Aim of the exercise >>
Could you write out the opening lines of the data, word for word, stopping after the line that contains "m_shoe = M('work_boots', (34,28,26), .6, var=.2, scale=20)"?
***
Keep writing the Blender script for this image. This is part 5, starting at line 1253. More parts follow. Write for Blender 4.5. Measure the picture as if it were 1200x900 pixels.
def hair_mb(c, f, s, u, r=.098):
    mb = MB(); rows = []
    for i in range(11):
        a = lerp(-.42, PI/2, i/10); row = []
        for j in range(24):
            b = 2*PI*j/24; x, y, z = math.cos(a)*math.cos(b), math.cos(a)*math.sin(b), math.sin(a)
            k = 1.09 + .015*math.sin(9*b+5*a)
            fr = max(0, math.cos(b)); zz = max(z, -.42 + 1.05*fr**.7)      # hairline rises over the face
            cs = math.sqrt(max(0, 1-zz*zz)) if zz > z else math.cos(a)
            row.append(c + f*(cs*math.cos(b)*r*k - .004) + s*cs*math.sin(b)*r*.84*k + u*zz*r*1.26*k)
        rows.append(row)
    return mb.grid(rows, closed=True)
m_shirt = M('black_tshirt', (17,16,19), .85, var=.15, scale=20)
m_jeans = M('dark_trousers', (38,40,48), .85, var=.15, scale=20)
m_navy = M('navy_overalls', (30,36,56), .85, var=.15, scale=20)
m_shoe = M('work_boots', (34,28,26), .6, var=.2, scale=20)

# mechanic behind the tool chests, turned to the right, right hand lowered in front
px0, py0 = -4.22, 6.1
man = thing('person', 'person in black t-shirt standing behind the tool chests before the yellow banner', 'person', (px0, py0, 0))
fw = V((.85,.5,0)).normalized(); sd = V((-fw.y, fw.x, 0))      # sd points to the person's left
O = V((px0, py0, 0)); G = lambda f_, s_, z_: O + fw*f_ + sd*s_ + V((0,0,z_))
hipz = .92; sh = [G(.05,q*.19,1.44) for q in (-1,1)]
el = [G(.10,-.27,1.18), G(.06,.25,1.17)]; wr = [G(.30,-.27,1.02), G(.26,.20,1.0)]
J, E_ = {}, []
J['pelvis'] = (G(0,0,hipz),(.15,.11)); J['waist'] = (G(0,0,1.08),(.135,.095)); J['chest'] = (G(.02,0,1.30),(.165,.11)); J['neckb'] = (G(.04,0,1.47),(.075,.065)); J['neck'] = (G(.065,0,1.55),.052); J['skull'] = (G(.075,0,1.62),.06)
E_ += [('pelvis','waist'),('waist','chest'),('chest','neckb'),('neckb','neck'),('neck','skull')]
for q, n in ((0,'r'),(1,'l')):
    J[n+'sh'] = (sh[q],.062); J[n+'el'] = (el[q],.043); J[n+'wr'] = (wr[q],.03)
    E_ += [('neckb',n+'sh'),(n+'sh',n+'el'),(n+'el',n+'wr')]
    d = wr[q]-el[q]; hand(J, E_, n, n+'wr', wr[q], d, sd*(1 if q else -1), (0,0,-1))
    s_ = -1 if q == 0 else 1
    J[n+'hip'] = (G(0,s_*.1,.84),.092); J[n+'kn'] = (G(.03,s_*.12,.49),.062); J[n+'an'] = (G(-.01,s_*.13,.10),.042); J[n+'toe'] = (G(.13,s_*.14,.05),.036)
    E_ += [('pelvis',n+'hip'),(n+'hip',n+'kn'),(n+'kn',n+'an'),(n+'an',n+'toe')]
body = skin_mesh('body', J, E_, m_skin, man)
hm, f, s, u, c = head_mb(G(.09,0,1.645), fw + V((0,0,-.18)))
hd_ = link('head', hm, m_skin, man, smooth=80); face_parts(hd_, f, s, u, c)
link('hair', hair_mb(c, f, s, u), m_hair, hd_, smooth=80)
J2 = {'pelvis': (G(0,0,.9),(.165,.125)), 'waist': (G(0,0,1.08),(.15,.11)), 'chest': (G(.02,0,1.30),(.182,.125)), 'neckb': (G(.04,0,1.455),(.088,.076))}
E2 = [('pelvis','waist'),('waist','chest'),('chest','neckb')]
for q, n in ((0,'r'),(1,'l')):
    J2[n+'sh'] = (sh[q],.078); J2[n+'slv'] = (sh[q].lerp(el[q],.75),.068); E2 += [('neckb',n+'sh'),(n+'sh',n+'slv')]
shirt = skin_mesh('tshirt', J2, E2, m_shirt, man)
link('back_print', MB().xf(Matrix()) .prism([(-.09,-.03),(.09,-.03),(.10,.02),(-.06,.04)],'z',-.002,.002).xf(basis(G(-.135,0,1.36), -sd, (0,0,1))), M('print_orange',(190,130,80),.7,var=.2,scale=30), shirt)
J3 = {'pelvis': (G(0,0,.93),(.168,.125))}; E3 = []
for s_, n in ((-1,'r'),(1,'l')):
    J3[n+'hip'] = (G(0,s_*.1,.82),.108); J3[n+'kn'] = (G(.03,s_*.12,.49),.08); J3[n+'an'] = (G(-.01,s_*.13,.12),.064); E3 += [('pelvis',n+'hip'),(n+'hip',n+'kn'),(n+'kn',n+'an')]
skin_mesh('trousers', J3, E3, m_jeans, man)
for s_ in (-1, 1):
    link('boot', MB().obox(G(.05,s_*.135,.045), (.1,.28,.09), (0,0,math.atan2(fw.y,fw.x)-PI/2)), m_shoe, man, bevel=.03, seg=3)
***
Completed exercise >>
Keep writing the Blender script for this image. This is part 5, starting at line 1253. More parts follow. Write for Blender 4.5. Measure the picture as if it were 1200x900 pixels.
def hair_mb(c, f, s, u, r=.098):
    mb = MB(); rows = []
    for i in range(11):
        a = lerp(-.42, PI/2, i/10); row = []
        for j in range(24):
            b = 2*PI*j/24; x, y, z = math.cos(a)*math.cos(b), math.cos(a)*math.sin(b), math.sin(a)
            k = 1.09 + .015*math.sin(9*b+5*a)
            fr = max(0, math.cos(b)); zz = max(z, -.42 + 1.05*fr**.7)      # hairline rises over the face
            cs = math.sqrt(max(0, 1-zz*zz)) if zz > z else math.cos(a)
            row.append(c + f*(cs*math.cos(b)*r*k - .004) + s*cs*math.sin(b)*r*.84*k + u*zz*r*1.26*k)
        rows.append(row)
    return mb.grid(rows, closed=True)
m_shirt = M('black_tshirt', (17,16,19), .85, var=.15, scale=20)
m_jeans = M('dark_trousers', (38,40,48), .85, var=.15, scale=20)
m_navy = M('navy_overalls', (30,36,56), .85, var=.15, scale=20)
m_shoe = M('work_boots', (34,28,26), .6, var=.2, scale=20)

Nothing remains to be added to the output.